Ou quelle voie suivre à l’intérieur du secteur de la restauration…
Plus le temps passe et plus je suis sûre de mon choix. C’est déjà ça. Chaque jour qui passe me le démontre encore un peu plus, j’ai tout intérêt à quitter le navire culture qui, de mon point de vue, sombre lentement mais sûrement. Certains seront peut-être sauvés, beaucoup n’auront à mon avis pas cette chance. Je n’ai pas envie d’attendre de voir de quel groupe je ferai partie.
Maintenant il reste à préciser mon choix. J’ai une échéance : le 7 juillet 2006, date à laquelle j’irai passer les tests et entretiens de sélection du GRETA au lycée hôtelier. SI je réussis, tout pourra s’enclencher vraiment : ma démission, mon changement de statut et mon entrée en formation à la rentrée. J’entamerai une formation qualifiante reconnue et qui aboutira sur un métier concret, durable et très demandé.

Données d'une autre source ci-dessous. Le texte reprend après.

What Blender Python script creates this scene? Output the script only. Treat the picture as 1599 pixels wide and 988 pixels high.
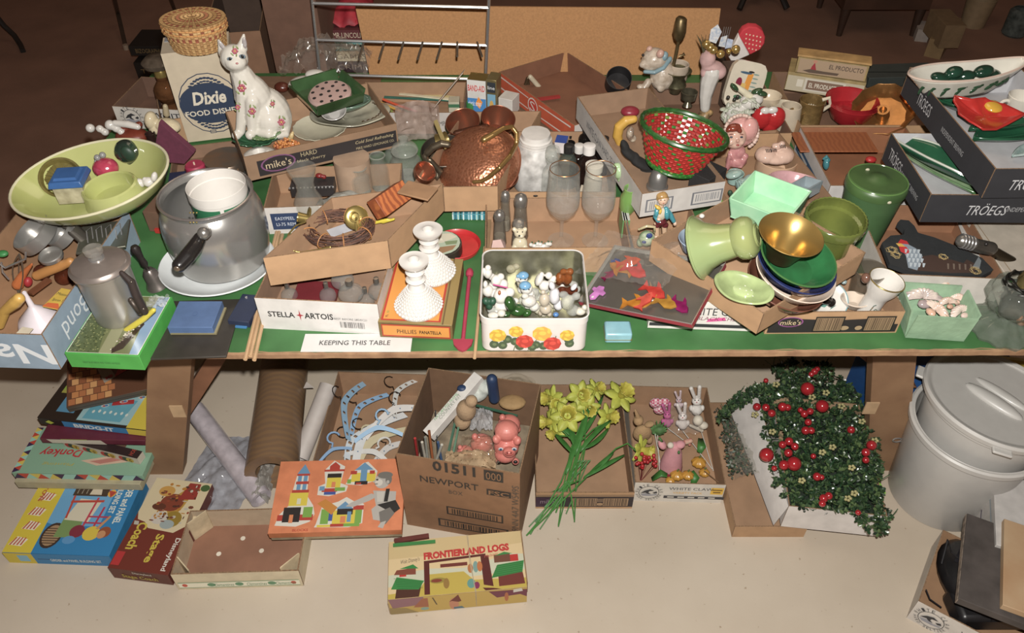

Mais passer mon CAP Cuisine, c’est bien, mais ce n’est pas une fin en soi. Avoir une idée de ce vers quoi j’aimerais aller, c’est mieux. Le monde de la restauration est…vaste ! Et quelque part c’est très bien comme ça, puisque ce secteur offre des possibilités de carrières très diverses. Il y en a donc pour tous les goûts ! (Comme c’est à-propos !). Je pourrais me dire que je ferai mon choix plus tard, avec le temps, au fur et à mesure de ma formation, de mes stages... Mais c’est un peu ce que j’ai fait avec la culture, on a vu le résultat. Si j’avais pris le temps et le soin de me pencher sur les différentes voies de la culture à l’époque, j’aurais peut-être manœuvré différemment. Je n’ai plus du tout envie aujourd’hui de me laisser porter par les flots ; on vit certainement plus sereinement sans se prendre la tête mais c’est pour mieux se prendre le retour de bâton plus tard. Je veillerai donc à avoir toujours en tête un projet de parcours et à choisir judicieusement mes établissements de stage, en fonction de ce vers quoi je souhaite m’orienter.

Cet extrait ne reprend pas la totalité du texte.